You talk about not having heard about the woman's right to choose: surely a child has a right too? If that child is female, anti-abortionists are protecting women's rights at a much earlier stage in life. Pro-abortionist activists have deemed that one life takes priority over another ; they try to argue that the foetus is not a real or "viable" person, but they are inconsistent about defining when the foetus becomes a real or viable person - in some states and countries it is a few weeks after conception, in other places it can be right up until the second before birth. Exactly at what time during pregnancy does the foetus become a baby?

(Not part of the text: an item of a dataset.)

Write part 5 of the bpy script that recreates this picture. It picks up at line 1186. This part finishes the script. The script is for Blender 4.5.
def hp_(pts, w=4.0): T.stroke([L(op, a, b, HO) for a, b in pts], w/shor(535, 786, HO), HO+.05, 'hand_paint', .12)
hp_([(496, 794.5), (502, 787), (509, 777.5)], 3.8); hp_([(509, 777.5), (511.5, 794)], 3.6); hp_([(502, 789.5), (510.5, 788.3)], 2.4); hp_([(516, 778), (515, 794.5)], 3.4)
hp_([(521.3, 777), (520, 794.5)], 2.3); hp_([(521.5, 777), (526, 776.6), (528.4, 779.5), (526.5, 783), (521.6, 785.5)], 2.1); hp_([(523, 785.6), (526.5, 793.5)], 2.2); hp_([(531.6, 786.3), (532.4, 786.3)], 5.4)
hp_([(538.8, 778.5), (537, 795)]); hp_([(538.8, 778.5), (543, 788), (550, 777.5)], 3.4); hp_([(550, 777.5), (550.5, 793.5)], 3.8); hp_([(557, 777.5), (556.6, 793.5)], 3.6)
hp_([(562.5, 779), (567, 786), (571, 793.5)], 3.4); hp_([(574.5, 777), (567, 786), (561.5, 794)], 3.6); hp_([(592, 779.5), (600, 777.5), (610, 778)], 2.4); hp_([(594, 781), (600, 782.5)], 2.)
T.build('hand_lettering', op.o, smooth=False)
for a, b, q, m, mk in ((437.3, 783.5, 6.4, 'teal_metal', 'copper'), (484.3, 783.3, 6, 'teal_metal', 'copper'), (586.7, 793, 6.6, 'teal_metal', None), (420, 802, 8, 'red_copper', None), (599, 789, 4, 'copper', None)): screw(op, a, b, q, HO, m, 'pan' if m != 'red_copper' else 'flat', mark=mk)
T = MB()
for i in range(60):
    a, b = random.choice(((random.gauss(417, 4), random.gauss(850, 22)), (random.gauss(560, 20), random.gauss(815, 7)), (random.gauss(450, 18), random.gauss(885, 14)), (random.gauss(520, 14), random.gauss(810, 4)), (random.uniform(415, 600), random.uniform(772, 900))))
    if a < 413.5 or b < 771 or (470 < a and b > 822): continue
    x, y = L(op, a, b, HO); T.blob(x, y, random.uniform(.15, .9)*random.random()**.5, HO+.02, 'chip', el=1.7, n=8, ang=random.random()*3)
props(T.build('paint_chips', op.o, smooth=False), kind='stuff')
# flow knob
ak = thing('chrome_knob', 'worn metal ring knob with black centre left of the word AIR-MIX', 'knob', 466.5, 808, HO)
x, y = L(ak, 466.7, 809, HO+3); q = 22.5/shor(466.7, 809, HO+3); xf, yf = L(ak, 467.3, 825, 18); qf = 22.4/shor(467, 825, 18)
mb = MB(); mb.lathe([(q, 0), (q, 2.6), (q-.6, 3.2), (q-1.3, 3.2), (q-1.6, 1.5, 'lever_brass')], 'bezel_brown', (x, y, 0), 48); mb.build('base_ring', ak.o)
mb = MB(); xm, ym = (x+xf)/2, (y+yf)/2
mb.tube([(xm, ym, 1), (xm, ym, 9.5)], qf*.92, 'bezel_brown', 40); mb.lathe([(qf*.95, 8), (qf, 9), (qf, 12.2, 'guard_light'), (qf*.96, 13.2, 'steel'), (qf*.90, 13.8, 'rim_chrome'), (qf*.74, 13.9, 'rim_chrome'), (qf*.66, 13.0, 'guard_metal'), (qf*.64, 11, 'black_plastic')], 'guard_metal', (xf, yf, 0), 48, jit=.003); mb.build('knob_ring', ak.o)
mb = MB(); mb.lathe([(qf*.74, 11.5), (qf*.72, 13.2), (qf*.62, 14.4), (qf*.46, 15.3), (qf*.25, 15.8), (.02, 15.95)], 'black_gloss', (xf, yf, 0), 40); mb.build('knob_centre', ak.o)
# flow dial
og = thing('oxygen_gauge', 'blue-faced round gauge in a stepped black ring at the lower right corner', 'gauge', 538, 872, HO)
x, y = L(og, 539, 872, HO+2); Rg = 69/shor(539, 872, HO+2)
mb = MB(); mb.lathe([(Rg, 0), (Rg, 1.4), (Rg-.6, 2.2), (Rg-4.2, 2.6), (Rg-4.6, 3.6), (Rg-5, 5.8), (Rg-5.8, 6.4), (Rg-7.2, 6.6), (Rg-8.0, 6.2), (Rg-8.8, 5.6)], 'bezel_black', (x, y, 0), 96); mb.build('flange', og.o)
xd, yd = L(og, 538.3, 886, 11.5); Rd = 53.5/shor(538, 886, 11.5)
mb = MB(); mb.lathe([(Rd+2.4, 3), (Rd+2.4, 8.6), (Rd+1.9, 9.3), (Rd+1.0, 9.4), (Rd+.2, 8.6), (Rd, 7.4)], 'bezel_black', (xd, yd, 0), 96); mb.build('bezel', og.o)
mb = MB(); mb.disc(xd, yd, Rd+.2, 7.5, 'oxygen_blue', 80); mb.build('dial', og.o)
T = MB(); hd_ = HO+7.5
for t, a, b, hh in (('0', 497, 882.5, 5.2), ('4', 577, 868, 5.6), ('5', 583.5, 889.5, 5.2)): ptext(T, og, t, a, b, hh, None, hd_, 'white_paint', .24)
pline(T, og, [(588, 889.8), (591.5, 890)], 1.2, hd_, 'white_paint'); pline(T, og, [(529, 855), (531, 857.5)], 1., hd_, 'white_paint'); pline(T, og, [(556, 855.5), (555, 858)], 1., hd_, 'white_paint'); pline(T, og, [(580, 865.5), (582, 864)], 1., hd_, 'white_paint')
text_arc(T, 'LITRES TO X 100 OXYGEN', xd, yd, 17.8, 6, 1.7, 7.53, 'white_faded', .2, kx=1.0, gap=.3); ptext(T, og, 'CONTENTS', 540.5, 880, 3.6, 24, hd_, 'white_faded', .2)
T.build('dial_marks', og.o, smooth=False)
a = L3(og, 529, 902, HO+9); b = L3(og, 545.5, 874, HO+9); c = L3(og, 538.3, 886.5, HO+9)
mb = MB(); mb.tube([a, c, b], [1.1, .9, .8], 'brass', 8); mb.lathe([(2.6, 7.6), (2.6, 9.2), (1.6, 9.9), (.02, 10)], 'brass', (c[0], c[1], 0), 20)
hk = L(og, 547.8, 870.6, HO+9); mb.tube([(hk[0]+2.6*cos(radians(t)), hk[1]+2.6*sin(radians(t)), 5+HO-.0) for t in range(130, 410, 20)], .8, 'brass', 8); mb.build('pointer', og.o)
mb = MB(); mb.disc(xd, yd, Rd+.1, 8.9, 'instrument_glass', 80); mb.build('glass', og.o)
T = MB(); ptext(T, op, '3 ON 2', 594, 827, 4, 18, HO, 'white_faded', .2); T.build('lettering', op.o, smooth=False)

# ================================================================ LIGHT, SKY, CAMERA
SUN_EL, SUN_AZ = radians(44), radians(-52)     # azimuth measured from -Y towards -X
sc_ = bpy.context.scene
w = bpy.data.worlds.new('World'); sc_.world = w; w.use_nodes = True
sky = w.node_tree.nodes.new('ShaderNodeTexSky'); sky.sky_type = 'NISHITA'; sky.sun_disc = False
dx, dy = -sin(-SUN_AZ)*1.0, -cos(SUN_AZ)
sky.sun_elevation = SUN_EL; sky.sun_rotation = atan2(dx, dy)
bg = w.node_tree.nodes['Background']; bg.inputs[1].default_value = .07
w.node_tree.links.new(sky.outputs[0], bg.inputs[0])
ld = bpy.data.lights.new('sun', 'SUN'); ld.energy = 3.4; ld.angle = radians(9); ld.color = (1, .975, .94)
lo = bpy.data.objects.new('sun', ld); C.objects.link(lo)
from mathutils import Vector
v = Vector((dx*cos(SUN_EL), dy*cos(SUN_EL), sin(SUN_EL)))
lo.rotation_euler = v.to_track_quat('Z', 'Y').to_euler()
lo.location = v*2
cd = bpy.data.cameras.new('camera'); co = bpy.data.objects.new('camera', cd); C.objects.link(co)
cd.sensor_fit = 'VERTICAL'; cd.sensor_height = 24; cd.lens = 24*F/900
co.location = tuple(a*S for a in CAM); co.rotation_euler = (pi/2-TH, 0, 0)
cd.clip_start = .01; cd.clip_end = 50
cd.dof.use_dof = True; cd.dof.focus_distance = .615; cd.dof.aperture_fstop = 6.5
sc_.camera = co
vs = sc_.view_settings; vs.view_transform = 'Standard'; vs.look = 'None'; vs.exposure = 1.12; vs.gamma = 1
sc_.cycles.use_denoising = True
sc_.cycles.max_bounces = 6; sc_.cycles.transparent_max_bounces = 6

Many anti-abortion activists also fundraise to support schemes that will allow mothers to have their babies and support them. There are many schemes across the USA, Canada, Europe and Africa that will give the mother financial aid, emotional support, housing, counselling etc to raise their children, they will also arrange for the baby to be adopted or fostered if the mother feels that she could not cope with a baby.

I'm not sure about your comments re rape, as I do not know what the argument put to you was, so cannot comment on whether or not it was synecdochic. Rape is an evil crime, but the person who should be punished is the perpetrator: no-one else. Why should the child be punished and denied life because of the sins of the father? The child is equally as innocent as the woman. Some anti-abortion campaigners believe that rape can be an exception; although I believe that position to be inconsistent and fundamentally wrong.

You say that the pro-choice camp has lots of counter examples, and I would have responded to them if you had presented them.

You also say that what annoyed you was that there was no substance to the campaign, yet you have obviously been moved enough to think through the issues and write a blog on it and I have been moved enough to reply...so, perhaps it wasn't so lifeless after all.